Словом, есть основания считать, что фонд редистрибуции в столичной зоне чжоусцев пополнялся главным образом за счет «больших полей», урожай с которых ссыпался в казенные амбары. Этот фонд, скорей всего, не мог быть слишком весомым. Его, насколько можно судить, едва хватало на то, чтобы содержать двор вана с соответствующей обслугой и минимальным аппаратом администрации. Развивавшийся и разветвлявшийся аппарат администрации просуществовать за счет такого фонда явно не мог. Нужны были поступления извне. Но откуда?

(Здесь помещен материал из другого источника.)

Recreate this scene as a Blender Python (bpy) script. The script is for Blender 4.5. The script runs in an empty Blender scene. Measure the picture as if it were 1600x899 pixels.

Вторая столичная зона чжоусцев, Чэнчжоу, сильно отличалась от Цзунчжоу. В ней было этнически смешанное, пестрое население: немного чжоусцев, множество перемещенных туда квалифицированных шанцев, возможно, также различные представители иных этнических групп. Едва ли в условиях подобной этнической гетерогенности могли сохраниться такие формы землепользования, как взаимопомощь-чжу на ритуальном поле-цзе, да и вообще практика обработки «больших полей», возникавшая там, где была власть центра, где жил правитель. В Чэнчжоу правителя не было — его представляли чиновники. В их задачу входило построить новую столицу и превратить ее в крепкий форпост власти чжоуского вана. Это было сделано с помощью шанских квалифицированных мастеров. В окрестностях Лои разместились шанские воины. И мастеров, и воинов необходимо было содержать, равно как и присматривавших за ними чжоуских администраторов.